A diferencia de las sociedades, hay poemas y canciones que no envejecen nunca. La Maza, de Silvio Rodríguez, es una de esas canciones que te sacuden con fuerza si le dedicas atención y tiempo, mirándola a los ojos y bebiéndote los versos lentamente, a sorbos pequeños. Acercarte a ella, en la voz de Silvio o en la de Mercedes Sosa, es asomarte a los latidos de un mundo que agoniza entre el vértigo y el ruido. La Maza contiene esa dosis perfecta de esperanza e inquietud, oscilando entre el deseo de seguir creyendo y el miedo a desistir y abandonar para siempre tu propio camino. Es tan brillante y directa que te repite en el estribillo esa pregunta que evitamos hacernos en estos días: «Qué cosa fuera, / qué cosa fuera la maza sin cantera». O, lo que es lo mismo: ¿qué sentido tendría mi vida, cada una de mis acciones, mi trabajo, si no creo en lo que hago y en lo que digo, si no lo siento dentro ni me ilusiona?
En la respuesta, que va deshilándose estrofa a estrofa, es donde la canción se siente cada vez más actual y amarga. Porque uno ve en cada verso el reflejo de esta sociedad, la nuestra, que olvidó hace mucho que, sin algo por lo que luchar, sin dedicación ni compromiso, la vida carece de sentido. Si no crees de verdad en lo que estás haciendo, todo se vuelve pirotecnia y escaparate, superficialidad y pose. Una herramienta inútil como la maza sin cantera. La deslumbrante portada de un libro vacío:
Un amasijo hecho de cuerdas y tendones,
un revoltijo de carne con madera,
un instrumento sin mejores resplandores
que lucecitas montadas para escena.
Qué cosa fuera, corazón, qué cosa fuera,
qué cosa fuera la maza sin cantera.
Un testaferro del traidor de los aplausos,
un servidor de pasado en copa nueva.
Qué cosa fuera, corazón, qué cosa fuera
qué cosa fuera la maza sin cantera.
Un eternizador de dioses del ocaso,
júbilo hervido con trapo y lentejuela.
La Maza nos recuerda que los paraísos perdidos se pierden siempre dentro de nosotros.
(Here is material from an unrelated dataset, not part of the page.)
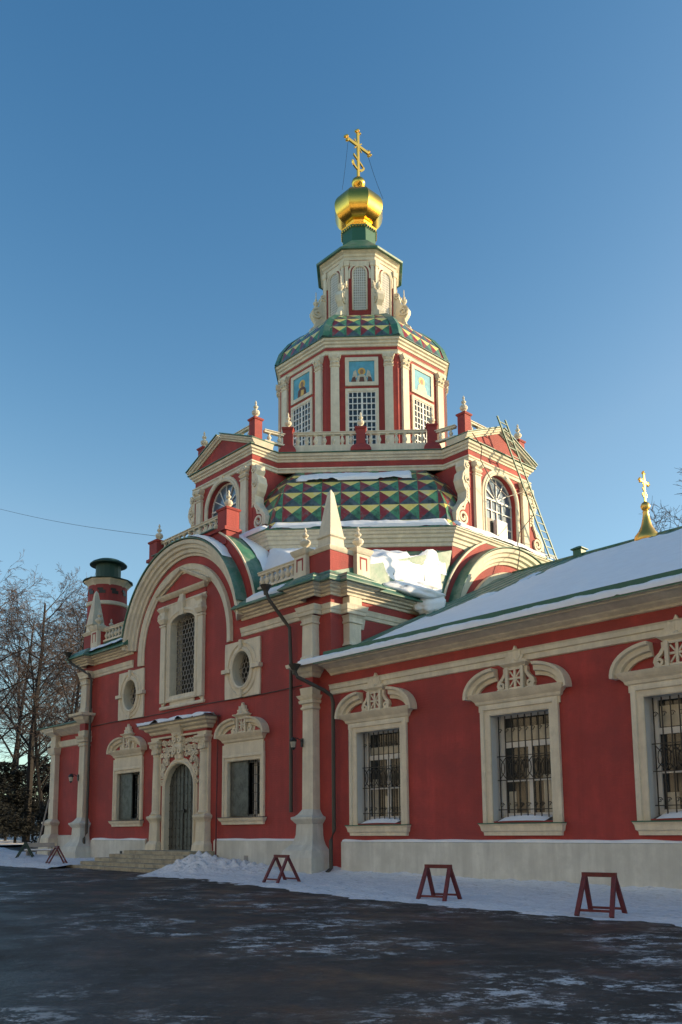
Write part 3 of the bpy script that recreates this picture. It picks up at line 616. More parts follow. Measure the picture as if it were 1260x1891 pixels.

Que es nuestra responsabilidad preguntarnos y darle sentido a nuestro universo cotidiano, hacer que el esfuerzo y la ilusión orbiten cerca o dibujar el próximo sueño que justifique las heridas. Si no asumimos esa responsabilidad, si preferimos mimetizarnos con el color de un horizonte prestado, tal vez podamos aliviar nuestra conciencia repitiendo mil veces que cualquier tiempo pasado fue mejor. Sin embargo, en el fondo sabremos que fuimos nosotros, y no el tiempo, quienes decidimos ir apagando los colores de un paisaje que se perdió por el camino.